### Task details:
Set down word for word each line from the start of the listing through the line that contains "S = bpy.context.scene; COL = S.collection", both included.

### Information supplied:

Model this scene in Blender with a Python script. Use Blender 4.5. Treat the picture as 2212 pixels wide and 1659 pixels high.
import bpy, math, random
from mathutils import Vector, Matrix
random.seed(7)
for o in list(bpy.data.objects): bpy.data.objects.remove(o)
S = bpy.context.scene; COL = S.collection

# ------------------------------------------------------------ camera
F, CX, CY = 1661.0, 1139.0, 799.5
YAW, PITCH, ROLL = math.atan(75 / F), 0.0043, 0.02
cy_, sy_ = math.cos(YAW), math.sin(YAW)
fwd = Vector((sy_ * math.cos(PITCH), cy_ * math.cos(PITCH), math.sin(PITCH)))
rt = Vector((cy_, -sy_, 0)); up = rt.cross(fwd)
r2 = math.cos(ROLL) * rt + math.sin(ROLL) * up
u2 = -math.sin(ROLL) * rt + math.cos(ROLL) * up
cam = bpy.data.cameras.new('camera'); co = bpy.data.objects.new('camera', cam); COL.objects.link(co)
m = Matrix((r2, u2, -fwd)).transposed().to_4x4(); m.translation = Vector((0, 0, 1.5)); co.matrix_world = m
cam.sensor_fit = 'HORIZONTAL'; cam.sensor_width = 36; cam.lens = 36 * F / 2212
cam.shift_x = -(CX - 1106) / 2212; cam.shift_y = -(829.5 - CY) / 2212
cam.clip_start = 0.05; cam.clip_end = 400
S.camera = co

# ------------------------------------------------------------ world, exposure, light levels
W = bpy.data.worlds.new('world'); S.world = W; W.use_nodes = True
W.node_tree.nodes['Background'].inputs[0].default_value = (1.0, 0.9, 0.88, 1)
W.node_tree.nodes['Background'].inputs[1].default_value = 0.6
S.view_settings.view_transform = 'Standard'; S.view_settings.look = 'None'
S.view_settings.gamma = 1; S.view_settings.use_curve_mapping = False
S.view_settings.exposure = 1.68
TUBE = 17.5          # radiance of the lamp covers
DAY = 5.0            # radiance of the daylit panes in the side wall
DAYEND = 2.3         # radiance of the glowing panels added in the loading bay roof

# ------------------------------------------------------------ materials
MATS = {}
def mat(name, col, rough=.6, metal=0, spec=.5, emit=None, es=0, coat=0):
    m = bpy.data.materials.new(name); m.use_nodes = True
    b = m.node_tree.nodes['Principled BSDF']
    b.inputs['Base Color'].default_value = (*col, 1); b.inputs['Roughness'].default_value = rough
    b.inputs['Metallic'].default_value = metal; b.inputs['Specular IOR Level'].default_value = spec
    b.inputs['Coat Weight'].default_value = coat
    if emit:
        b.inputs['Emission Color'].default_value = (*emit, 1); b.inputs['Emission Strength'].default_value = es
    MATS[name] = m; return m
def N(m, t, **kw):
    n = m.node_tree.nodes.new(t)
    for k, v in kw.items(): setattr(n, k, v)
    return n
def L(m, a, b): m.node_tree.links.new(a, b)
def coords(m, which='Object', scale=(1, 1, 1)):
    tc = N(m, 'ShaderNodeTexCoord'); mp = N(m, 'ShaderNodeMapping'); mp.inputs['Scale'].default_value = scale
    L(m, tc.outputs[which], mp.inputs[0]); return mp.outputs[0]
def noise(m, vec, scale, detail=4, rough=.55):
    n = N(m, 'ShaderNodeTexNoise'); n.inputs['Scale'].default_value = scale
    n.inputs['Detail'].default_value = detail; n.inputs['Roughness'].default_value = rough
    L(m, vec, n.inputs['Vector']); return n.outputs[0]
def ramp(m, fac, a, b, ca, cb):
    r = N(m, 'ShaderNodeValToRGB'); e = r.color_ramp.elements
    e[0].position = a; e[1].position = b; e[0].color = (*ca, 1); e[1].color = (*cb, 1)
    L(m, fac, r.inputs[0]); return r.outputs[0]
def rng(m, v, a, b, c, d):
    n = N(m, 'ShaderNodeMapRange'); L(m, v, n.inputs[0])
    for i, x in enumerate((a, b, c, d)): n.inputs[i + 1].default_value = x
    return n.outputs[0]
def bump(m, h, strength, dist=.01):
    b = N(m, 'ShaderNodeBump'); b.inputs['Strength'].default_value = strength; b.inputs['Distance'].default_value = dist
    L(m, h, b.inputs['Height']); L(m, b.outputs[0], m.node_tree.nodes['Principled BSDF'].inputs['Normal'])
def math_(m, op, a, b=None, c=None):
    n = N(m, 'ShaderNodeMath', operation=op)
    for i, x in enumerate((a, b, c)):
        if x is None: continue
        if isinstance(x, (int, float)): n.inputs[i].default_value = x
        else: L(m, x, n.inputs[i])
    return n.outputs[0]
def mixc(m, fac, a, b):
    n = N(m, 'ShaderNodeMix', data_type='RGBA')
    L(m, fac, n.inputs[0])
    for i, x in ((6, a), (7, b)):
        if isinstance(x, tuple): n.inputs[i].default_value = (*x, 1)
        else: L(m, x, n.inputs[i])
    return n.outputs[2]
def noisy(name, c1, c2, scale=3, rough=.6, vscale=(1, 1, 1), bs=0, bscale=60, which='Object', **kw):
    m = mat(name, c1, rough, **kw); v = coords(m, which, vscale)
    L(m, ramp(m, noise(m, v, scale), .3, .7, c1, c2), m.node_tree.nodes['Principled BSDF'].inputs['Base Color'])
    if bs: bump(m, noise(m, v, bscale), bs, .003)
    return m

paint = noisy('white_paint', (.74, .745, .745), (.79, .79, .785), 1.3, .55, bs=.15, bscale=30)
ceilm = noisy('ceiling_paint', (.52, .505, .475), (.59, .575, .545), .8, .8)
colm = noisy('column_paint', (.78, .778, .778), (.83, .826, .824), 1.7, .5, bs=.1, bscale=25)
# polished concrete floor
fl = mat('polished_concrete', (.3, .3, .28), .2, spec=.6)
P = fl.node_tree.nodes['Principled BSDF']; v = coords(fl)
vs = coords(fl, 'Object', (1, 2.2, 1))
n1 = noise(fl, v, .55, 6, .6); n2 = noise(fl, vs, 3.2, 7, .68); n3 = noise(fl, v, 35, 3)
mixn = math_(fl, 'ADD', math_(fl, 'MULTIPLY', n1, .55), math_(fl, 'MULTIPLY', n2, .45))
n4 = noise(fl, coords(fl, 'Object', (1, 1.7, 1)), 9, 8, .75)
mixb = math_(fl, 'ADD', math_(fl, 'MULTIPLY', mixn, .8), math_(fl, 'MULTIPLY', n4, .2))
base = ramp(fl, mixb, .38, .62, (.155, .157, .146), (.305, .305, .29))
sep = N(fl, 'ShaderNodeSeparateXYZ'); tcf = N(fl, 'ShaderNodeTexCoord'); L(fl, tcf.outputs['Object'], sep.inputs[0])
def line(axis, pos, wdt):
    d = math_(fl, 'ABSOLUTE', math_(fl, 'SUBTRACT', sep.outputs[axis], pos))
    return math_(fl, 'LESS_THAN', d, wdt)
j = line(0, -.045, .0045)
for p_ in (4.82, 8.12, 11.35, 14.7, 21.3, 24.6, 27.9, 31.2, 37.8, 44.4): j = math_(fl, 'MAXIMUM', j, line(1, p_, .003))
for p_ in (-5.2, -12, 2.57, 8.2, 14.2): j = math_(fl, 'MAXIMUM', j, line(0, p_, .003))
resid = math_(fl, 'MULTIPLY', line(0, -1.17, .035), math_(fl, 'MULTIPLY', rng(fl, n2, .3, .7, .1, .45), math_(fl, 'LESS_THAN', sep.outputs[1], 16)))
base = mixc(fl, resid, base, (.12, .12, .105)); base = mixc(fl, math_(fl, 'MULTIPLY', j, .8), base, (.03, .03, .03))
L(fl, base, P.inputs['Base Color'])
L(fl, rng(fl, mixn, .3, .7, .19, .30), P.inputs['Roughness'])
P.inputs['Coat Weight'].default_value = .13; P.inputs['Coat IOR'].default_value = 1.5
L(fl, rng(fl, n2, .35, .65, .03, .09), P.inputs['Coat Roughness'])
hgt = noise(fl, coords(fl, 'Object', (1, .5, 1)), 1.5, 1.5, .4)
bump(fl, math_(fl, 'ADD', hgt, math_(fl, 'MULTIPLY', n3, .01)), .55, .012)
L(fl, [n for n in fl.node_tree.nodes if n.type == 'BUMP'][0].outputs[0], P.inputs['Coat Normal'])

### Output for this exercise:
Model this scene in Blender with a Python script. Use Blender 4.5. Treat the picture as 2212 pixels wide and 1659 pixels high.
import bpy, math, random
from mathutils import Vector, Matrix
random.seed(7)
for o in list(bpy.data.objects): bpy.data.objects.remove(o)
S = bpy.context.scene; COL = S.collection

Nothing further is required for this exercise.